* **DIRECTIONS**:
Reproduce all the entries exactly.

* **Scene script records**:
########

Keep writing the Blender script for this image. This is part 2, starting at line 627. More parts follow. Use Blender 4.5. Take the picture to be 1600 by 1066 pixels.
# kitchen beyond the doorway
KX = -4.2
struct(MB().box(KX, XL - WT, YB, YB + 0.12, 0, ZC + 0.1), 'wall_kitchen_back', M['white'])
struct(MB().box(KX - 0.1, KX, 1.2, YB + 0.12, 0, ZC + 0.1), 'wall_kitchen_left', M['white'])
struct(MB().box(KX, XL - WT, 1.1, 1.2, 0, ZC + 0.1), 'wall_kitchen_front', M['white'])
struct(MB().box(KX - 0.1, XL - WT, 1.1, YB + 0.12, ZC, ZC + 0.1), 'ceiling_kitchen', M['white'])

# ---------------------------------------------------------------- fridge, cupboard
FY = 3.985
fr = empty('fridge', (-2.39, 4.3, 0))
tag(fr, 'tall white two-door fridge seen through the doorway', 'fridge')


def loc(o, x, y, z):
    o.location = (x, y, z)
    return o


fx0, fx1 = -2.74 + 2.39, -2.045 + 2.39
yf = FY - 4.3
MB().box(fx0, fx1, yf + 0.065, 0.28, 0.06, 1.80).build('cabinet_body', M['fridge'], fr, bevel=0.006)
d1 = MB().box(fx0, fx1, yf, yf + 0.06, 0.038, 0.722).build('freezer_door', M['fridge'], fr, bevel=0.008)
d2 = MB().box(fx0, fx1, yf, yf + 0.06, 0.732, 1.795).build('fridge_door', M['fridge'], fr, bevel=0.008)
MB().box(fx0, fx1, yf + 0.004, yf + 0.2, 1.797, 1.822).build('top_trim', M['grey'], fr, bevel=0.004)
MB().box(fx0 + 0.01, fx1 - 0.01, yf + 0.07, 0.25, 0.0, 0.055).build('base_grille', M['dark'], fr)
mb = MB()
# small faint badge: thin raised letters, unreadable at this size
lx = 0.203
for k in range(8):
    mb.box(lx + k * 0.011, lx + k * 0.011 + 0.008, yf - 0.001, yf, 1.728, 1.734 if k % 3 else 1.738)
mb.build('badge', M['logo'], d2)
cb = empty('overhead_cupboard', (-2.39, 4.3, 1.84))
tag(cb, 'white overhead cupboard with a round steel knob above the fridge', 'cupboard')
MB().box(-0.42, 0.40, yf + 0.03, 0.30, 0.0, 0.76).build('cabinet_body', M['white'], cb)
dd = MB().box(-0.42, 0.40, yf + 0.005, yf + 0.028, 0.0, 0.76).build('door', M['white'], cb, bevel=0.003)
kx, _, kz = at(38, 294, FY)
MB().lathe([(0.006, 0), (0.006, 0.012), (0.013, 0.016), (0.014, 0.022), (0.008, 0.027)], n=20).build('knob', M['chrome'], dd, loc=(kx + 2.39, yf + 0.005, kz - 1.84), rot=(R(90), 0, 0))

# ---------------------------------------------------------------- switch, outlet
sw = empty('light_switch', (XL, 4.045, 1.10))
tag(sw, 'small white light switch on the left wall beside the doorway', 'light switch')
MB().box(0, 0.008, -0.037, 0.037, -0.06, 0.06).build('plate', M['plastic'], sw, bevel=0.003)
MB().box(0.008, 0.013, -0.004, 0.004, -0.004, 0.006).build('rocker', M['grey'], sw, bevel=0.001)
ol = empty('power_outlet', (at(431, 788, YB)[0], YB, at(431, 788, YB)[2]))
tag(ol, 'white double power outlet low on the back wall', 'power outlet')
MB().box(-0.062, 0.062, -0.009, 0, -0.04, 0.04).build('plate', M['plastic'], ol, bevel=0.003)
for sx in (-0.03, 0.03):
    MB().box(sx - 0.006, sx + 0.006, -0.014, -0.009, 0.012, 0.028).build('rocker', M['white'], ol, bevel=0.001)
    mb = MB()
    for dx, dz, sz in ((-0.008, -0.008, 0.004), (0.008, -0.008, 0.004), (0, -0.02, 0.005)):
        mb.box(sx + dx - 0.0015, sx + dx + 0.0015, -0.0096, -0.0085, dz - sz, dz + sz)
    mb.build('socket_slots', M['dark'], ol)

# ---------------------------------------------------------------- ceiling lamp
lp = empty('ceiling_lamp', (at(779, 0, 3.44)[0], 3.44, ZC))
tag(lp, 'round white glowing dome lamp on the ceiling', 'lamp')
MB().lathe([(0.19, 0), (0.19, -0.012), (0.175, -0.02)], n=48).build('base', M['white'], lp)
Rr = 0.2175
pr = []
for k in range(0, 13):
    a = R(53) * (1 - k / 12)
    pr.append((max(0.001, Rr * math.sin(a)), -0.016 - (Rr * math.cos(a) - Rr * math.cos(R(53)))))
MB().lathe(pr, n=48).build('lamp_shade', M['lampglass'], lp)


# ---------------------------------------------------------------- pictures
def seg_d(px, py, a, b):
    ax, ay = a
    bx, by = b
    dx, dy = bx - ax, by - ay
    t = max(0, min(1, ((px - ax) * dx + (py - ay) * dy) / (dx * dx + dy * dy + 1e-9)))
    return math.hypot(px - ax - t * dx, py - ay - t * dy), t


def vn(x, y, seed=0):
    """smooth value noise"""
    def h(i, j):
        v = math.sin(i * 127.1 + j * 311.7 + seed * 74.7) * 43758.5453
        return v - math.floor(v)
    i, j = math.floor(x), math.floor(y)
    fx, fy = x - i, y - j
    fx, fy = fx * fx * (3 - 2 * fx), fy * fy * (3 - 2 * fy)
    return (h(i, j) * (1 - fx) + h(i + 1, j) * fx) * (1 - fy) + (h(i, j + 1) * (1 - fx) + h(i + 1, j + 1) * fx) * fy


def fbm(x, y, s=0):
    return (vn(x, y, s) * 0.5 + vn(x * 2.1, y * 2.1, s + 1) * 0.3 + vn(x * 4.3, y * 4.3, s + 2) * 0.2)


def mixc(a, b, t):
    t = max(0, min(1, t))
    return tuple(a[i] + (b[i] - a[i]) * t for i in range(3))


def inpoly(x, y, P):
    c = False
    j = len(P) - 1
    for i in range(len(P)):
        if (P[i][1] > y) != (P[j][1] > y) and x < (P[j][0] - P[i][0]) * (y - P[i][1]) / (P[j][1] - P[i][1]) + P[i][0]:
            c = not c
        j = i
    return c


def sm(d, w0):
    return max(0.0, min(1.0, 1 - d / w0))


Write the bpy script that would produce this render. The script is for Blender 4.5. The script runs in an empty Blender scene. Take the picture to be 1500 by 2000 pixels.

########

* **EXERCISE ANSWER**:
Keep writing the Blender script for this image. This is part 2, starting at line 627. More parts follow. Use Blender 4.5. Take the picture to be 1600 by 1066 pixels.
# kitchen beyond the doorway
KX = -4.2
struct(MB().box(KX, XL - WT, YB, YB + 0.12, 0, ZC + 0.1), 'wall_kitchen_back', M['white'])
struct(MB().box(KX - 0.1, KX, 1.2, YB + 0.12, 0, ZC + 0.1), 'wall_kitchen_left', M['white'])
struct(MB().box(KX, XL - WT, 1.1, 1.2, 0, ZC + 0.1), 'wall_kitchen_front', M['white'])
struct(MB().box(KX - 0.1, XL - WT, 1.1, YB + 0.12, ZC, ZC + 0.1), 'ceiling_kitchen', M['white'])

# ---------------------------------------------------------------- fridge, cupboard
FY = 3.985
fr = empty('fridge', (-2.39, 4.3, 0))
tag(fr, 'tall white two-door fridge seen through the doorway', 'fridge')


def loc(o, x, y, z):
    o.location = (x, y, z)
    return o


fx0, fx1 = -2.74 + 2.39, -2.045 + 2.39
yf = FY - 4.3
MB().box(fx0, fx1, yf + 0.065, 0.28, 0.06, 1.80).build('cabinet_body', M['fridge'], fr, bevel=0.006)
d1 = MB().box(fx0, fx1, yf, yf + 0.06, 0.038, 0.722).build('freezer_door', M['fridge'], fr, bevel=0.008)
d2 = MB().box(fx0, fx1, yf, yf + 0.06, 0.732, 1.795).build('fridge_door', M['fridge'], fr, bevel=0.008)
MB().box(fx0, fx1, yf + 0.004, yf + 0.2, 1.797, 1.822).build('top_trim', M['grey'], fr, bevel=0.004)
MB().box(fx0 + 0.01, fx1 - 0.01, yf + 0.07, 0.25, 0.0, 0.055).build('base_grille', M['dark'], fr)
mb = MB()
# small faint badge: thin raised letters, unreadable at this size
lx = 0.203
for k in range(8):
    mb.box(lx + k * 0.011, lx + k * 0.011 + 0.008, yf - 0.001, yf, 1.728, 1.734 if k % 3 else 1.738)
mb.build('badge', M['logo'], d2)
cb = empty('overhead_cupboard', (-2.39, 4.3, 1.84))
tag(cb, 'white overhead cupboard with a round steel knob above the fridge', 'cupboard')
MB().box(-0.42, 0.40, yf + 0.03, 0.30, 0.0, 0.76).build('cabinet_body', M['white'], cb)
dd = MB().box(-0.42, 0.40, yf + 0.005, yf + 0.028, 0.0, 0.76).build('door', M['white'], cb, bevel=0.003)
kx, _, kz = at(38, 294, FY)
MB().lathe([(0.006, 0), (0.006, 0.012), (0.013, 0.016), (0.014, 0.022), (0.008, 0.027)], n=20).build('knob', M['chrome'], dd, loc=(kx + 2.39, yf + 0.005, kz - 1.84), rot=(R(90), 0, 0))

# ---------------------------------------------------------------- switch, outlet
sw = empty('light_switch', (XL, 4.045, 1.10))
tag(sw, 'small white light switch on the left wall beside the doorway', 'light switch')
MB().box(0, 0.008, -0.037, 0.037, -0.06, 0.06).build('plate', M['plastic'], sw, bevel=0.003)
MB().box(0.008, 0.013, -0.004, 0.004, -0.004, 0.006).build('rocker', M['grey'], sw, bevel=0.001)
ol = empty('power_outlet', (at(431, 788, YB)[0], YB, at(431, 788, YB)[2]))
tag(ol, 'white double power outlet low on the back wall', 'power outlet')
MB().box(-0.062, 0.062, -0.009, 0, -0.04, 0.04).build('plate', M['plastic'], ol, bevel=0.003)
for sx in (-0.03, 0.03):
    MB().box(sx - 0.006, sx + 0.006, -0.014, -0.009, 0.012, 0.028).build('rocker', M['white'], ol, bevel=0.001)
    mb = MB()
    for dx, dz, sz in ((-0.008, -0.008, 0.004), (0.008, -0.008, 0.004), (0, -0.02, 0.005)):
        mb.box(sx + dx - 0.0015, sx + dx + 0.0015, -0.0096, -0.0085, dz - sz, dz + sz)
    mb.build('socket_slots', M['dark'], ol)

# ---------------------------------------------------------------- ceiling lamp
lp = empty('ceiling_lamp', (at(779, 0, 3.44)[0], 3.44, ZC))
tag(lp, 'round white glowing dome lamp on the ceiling', 'lamp')
MB().lathe([(0.19, 0), (0.19, -0.012), (0.175, -0.02)], n=48).build('base', M['white'], lp)
Rr = 0.2175
pr = []
for k in range(0, 13):
    a = R(53) * (1 - k / 12)
    pr.append((max(0.001, Rr * math.sin(a)), -0.016 - (Rr * math.cos(a) - Rr * math.cos(R(53)))))
MB().lathe(pr, n=48).build('lamp_shade', M['lampglass'], lp)


# ---------------------------------------------------------------- pictures
def seg_d(px, py, a, b):
    ax, ay = a
    bx, by = b
    dx, dy = bx - ax, by - ay
    t = max(0, min(1, ((px - ax) * dx + (py - ay) * dy) / (dx * dx + dy * dy + 1e-9)))
    return math.hypot(px - ax - t * dx, py - ay - t * dy), t


def vn(x, y, seed=0):
    """smooth value noise"""
    def h(i, j):
        v = math.sin(i * 127.1 + j * 311.7 + seed * 74.7) * 43758.5453
        return v - math.floor(v)
    i, j = math.floor(x), math.floor(y)
    fx, fy = x - i, y - j
    fx, fy = fx * fx * (3 - 2 * fx), fy * fy * (3 - 2 * fy)
    return (h(i, j) * (1 - fx) + h(i + 1, j) * fx) * (1 - fy) + (h(i, j + 1) * (1 - fx) + h(i + 1, j + 1) * fx) * fy


def fbm(x, y, s=0):
    return (vn(x, y, s) * 0.5 + vn(x * 2.1, y * 2.1, s + 1) * 0.3 + vn(x * 4.3, y * 4.3, s + 2) * 0.2)


def mixc(a, b, t):
    t = max(0, min(1, t))
    return tuple(a[i] + (b[i] - a[i]) * t for i in range(3))


def inpoly(x, y, P):
    c = False
    j = len(P) - 1
    for i in range(len(P)):
        if (P[i][1] > y) != (P[j][1] > y) and x < (P[j][0] - P[i][0]) * (y - P[i][1]) / (P[j][1] - P[i][1]) + P[i][0]:
            c = not c
        j = i
    return c


def sm(d, w0):
    return max(0.0, min(1.0, 1 - d / w0))


Write the bpy script that would produce this render. The script is for Blender 4.5. The script runs in an empty Blender scene. Take the picture to be 1500 by 2000 pixels.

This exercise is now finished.